Treuga Domini, la Trêve de Dieu !
Comment appliquer cette trêve qui consiste à respecter certains jours de l’année comme : Noël, Vendredi-Saint, Pâques et les dimanches ? Passé l’an 1000, les troubles du passage du millénaire et du changement de dynastie au sein de l’Empire où l’on se massacrait facilement et pillait volontiers partout, exigeait le calme à la sérénité de l’Eglise.
Au environ de 1041, l’évêque de Lausanne Henri de Lenzbourg sur ordre du pape Benoît IX convoque les archevêques de Vienne et de Besançon, prélats de la Transjurane au Mont Rond (la colline de Montriond) les évêques de Bâle, de Bellay, de Genève, de Maurienne, d’Aoste, de Sion et de Tarentaise, de nombreux autres dignitaires de l’Eglise et les principaux seigneurs du pays.
Les sources taries, les archives antérieures au XIIIe siècle ayant presque toutes disparu il est difficile de connaître l’ordre du jour à par la Trêve de Dieu, de ce qu’il s’est dit, mais comme une tentative avait déjà été proclamée au synode de Verdun (1021), voici une transcription de celle-ci :
« Écoutez, chrétiens, le pacte de la paix.

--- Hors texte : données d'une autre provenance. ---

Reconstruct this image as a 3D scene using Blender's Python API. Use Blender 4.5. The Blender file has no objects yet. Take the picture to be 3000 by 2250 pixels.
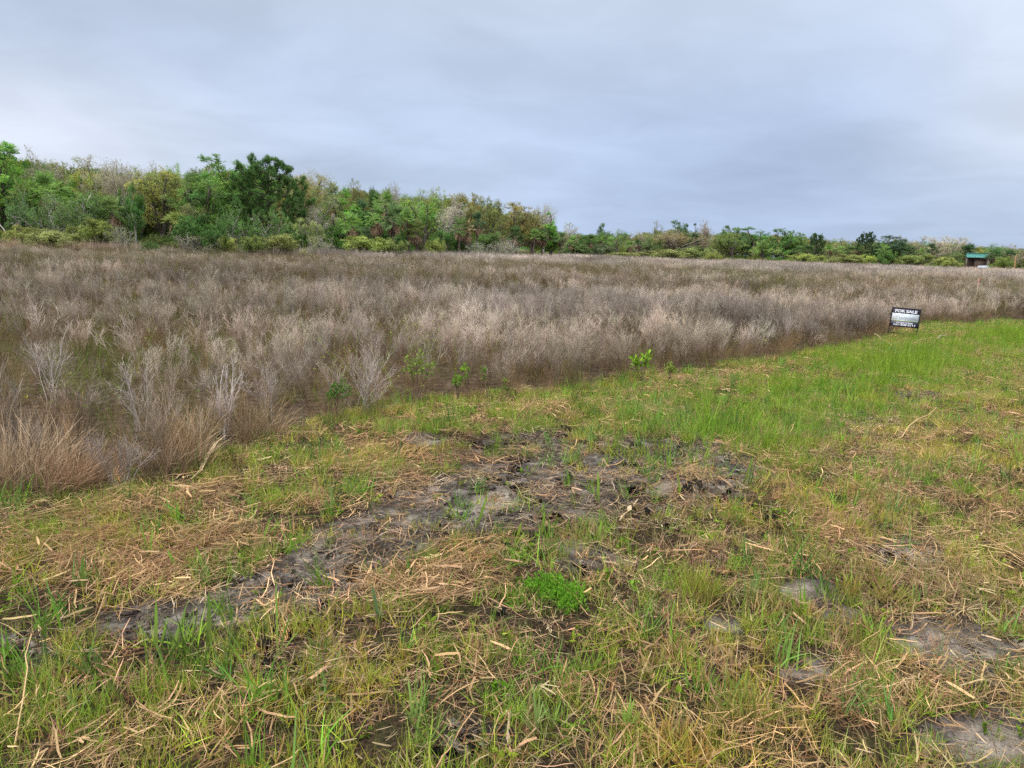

Vous jurez de ne point attaquer l’Eglise, ni le clerc, ni le moine inoffensif ; de ne point enlever ce qui lui appartient légitimement ; de ne point saisir le paysan ni la paysanne, ni le serf ni le marchand ambulant : vous ne les rançonnerez ni ne les maltraiterez. Vous promettez de ne point incendier les chaumières et les châteaux, à moins que vous n’y trouviez votre ennemi à cheval et tout armé ; de ne point brûler ni saccager les récoltes et les fruits de la terre ; de ne point enlever au laboureur le bœuf ou le cheval de sa charrue, et vous ne les blesserez point.
« Vous ne prendrez point à gage un voleur connu comme tel ; vous ne protégerez point l’homme qui violerait la paix jurée. Vous respecterez l’asile sacré accordé aux autels et l’immunité de l’Eglise.
« Enfin, vous n’attaquerez point votre ennemi armé ou désarmé pendant le temps consacré à la trêve de Dieu. »
Quant à l’étendue de la trêve, telle que nous l’indique le « Cartulaire », elle fut fixée de façon à ne laisser pour la guerre qu’un quart de l’année : la trêve s’étendait en effet sur 44 jours à l’époque de Noël et 71 à celle de Pâques ; en outre, chaque semaine, du mercredi au coucher du soleil au lundi à son lever, ce que l’Eglise justifiait ainsi : « Trêve le jeudi en souvenir de l’Ascension de Notre Seigneur, le vendredi en souvenir de ses souffrances, le samedi en souvenir de sa mise au tombeau et le dimanche en souvenir de sa résurrection ».
Le synode de Montriond est l’un des derniers rassemblements pour instaurer la Paix de Dieu et l’on peut imaginer son influence car elle se propagea peu à peu en Angleterre, en Belgique, en Allemagne, pour pénétrer jusque dans le droit coutumier, comme on peut s’en convaincre en lisant le code de lois dit « Miroir de Souabe » qui régissait plusieurs des provinces de l’ancienne Bourgogne : « Il sont IV jors en la semaine qui sont plus forts que li autre. C’est li Joudi, Vanredi, Sambadi et la Dimoinge. Ces IV jors doit chascon avoir paix et tranquillité. Cil qui farait outrage et forfait à ces jors, on ne le doit guerantir, c’est droit ».